AAA: Gas prices continue climb

Just days ahead of the official start of spring gas prices are at the highest point ever for this time of year and continue to climb toward the $4.00 per gallon mark this week, a trend expected to continue into the spring.

The national average price for regular grade gasoline stabilized somewhat this week, reaching $3.83 per gallon Friday, up 7 cents in the last week.  Prices remain 31 cents higher than month ago prices, 28 cents higher than a year ago and within 28 cents of the all-time record high of $4.11 per gallon set in July 2008.  Analysts continue to believe mid-March through mid-May will be a critical time for gas prices, which are expected to peak upwards of $4.00 per gallon (potentially as high as $4.25 per gallon nationally) before retreating.

Crude oil prices turned lower this week as bearish international economic news weighed on markets.  Most notably, China reported an increased trade deficit and a slowing of export growth, both adding to concerns of an overall slowing of the Chinese economy.  China is the world’s second largest oil consuming country, behind the United States.  A slowing Chinese economy would be expected to consume less crude oil and products, which puts downward pressure on global prices.  Additionally, crude oil futures are priced in U.S. dollars.  When economies weaken overseas, the dollar strengthens and the price of oil becomes relatively more expensive.  Oil futures subsequently become a less attractive investment, which exerts downward pressure on prices.  The rising U.S. dollar, growing optimism over a U.S. economic recovery, and crude stock build offset support from geopolitical tensions in the Middle East.  Mounting tensions between Iran and the West over the OPEC producer’s disputed nuclear program have elevated crude oil prices in recent months, up about 7 percent.  Prices rose Friday, following government denials from the U.S. and the U.K. that they plan to release some of their strategic crude reserves.  Crude finished the week at $107.06.

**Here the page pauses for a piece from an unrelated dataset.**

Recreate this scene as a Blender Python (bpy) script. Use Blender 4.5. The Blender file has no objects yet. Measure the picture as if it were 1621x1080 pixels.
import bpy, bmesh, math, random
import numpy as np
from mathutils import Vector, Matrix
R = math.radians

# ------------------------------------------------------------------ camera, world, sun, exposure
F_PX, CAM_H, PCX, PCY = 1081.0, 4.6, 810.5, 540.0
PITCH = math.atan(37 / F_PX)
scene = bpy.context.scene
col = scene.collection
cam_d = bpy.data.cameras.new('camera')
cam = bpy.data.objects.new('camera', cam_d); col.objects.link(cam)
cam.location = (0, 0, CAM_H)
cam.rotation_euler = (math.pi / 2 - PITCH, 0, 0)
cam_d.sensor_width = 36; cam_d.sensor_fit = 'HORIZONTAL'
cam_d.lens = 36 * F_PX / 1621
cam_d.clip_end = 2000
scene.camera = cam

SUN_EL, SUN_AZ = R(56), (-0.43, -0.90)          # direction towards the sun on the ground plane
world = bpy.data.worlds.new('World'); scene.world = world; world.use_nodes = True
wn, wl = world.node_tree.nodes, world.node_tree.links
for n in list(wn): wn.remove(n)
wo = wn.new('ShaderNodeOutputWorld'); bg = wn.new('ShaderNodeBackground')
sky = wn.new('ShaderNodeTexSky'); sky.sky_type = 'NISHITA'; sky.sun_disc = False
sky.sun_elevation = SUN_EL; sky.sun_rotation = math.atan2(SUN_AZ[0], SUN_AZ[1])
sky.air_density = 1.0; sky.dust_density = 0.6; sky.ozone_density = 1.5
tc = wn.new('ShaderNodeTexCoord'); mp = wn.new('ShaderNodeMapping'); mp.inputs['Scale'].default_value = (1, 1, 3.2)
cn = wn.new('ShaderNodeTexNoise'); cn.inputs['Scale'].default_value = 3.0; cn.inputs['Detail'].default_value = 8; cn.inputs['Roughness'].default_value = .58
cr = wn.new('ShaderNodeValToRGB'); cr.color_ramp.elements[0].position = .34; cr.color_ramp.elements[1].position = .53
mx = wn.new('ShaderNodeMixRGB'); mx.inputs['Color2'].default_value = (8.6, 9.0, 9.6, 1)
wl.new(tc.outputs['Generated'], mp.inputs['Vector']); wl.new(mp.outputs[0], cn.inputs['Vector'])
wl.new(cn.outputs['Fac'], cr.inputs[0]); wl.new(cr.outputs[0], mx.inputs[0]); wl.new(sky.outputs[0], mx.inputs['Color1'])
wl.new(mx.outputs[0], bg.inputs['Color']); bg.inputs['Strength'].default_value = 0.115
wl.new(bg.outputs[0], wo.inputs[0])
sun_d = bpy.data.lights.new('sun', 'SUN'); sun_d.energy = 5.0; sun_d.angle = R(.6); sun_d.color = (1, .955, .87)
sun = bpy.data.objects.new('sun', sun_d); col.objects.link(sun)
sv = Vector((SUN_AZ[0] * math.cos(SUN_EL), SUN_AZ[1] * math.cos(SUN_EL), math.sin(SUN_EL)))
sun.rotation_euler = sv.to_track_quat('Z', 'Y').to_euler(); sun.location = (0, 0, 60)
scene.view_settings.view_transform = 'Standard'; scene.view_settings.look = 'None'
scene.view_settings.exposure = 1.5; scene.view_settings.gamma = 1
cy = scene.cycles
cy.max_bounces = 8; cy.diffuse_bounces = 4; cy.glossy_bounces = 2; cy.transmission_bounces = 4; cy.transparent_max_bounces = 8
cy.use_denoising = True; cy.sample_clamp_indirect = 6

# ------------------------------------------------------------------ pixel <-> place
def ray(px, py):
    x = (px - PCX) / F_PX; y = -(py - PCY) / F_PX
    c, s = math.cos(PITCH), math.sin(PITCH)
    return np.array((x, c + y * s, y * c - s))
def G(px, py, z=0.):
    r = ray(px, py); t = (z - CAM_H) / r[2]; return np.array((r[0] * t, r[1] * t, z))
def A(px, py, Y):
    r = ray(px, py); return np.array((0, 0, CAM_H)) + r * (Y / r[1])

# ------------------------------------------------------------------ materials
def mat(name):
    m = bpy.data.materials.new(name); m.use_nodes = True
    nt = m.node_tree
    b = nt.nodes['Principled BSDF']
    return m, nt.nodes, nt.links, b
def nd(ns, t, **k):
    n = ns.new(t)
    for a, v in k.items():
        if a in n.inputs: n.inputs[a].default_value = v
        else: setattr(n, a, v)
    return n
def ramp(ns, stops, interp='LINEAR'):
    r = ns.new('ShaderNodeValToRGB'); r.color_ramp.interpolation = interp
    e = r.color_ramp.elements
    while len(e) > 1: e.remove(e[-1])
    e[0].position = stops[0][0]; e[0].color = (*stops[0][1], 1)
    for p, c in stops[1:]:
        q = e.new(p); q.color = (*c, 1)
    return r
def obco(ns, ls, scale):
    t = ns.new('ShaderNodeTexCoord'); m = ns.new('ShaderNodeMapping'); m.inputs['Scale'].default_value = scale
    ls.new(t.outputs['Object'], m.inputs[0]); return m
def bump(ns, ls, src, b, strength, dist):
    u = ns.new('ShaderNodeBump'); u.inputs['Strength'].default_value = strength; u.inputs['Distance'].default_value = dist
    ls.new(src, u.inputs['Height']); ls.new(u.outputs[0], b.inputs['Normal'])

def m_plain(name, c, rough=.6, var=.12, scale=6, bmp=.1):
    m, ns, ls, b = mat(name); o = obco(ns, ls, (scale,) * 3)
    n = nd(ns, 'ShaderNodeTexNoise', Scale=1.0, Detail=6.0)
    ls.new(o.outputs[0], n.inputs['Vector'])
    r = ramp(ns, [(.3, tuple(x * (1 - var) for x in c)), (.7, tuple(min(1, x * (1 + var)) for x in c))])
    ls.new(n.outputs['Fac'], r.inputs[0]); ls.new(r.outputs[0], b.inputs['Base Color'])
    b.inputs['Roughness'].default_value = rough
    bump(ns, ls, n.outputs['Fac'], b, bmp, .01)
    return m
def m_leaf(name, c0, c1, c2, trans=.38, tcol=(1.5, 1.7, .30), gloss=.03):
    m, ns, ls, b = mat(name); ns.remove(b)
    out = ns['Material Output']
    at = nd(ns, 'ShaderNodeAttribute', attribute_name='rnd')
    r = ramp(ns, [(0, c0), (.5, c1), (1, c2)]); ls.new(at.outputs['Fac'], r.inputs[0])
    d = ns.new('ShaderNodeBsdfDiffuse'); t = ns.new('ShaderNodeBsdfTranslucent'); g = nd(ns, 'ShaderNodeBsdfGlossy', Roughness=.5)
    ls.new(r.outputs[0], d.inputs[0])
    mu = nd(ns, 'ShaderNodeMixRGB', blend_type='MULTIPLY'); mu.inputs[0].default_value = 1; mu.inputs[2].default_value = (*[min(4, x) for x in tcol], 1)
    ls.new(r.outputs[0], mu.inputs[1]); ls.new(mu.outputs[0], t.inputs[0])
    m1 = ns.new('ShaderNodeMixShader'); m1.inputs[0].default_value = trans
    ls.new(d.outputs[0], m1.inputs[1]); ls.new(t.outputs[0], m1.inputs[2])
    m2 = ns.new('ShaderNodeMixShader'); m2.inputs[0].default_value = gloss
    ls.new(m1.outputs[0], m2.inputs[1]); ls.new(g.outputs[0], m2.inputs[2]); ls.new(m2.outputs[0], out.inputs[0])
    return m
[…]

In its weekly report, the Energy Information Administration (EIA) showed the nation’s crude oil stocks rose by 1.75 million barrels to 347.45 million barrels, in line with a forecasted 1.7 million barrel build.  Gasoline stocks fell 1.4 million barrels to 228.1 million barrels, slightly more than forecasts for a 1 million barrel decline.  The EIA report also noted that energy demand remained weak in the U.S.  Oil demand dropped 5.4 percent last week, while gasoline demand fell by 7.2 percent when compared with a year ago.

“Gas prices head into spring this week at the highest level ever to start the season, which is unsettling news for motorists as the typical peak driving season approaches,” said Martha M. Meade, Manager of Public and Government Affairs for AAA Mid-Atlantic.  “As has been the case all year, gas prices continue to be influenced by various factors, especially in the Mid-Atlantic region.  Crude oil prices, national and international economic news, geopolitical tensions, and refinery shutdowns have and will continue to play into gas prices throughout the spring months, as analysts continue to believe prices will peak upwards of $4.00 per gallon (perhaps as high as $4.25 nationally).”

March madness is likely to continue at the pumps in the coming weeks and well into spring, as analysts continue to believe gas prices will peak as high as $4.25 nationally before retreating.  The gas price peak could come as soon as late-April or early-May, depending primarily on what develops in the crude oil market.  Analysts continue to emphasize that once gas prices do peak, they shouldn’t stay at such levels for very long.  In fact, many believe prices will retreat throughout the second half of the year.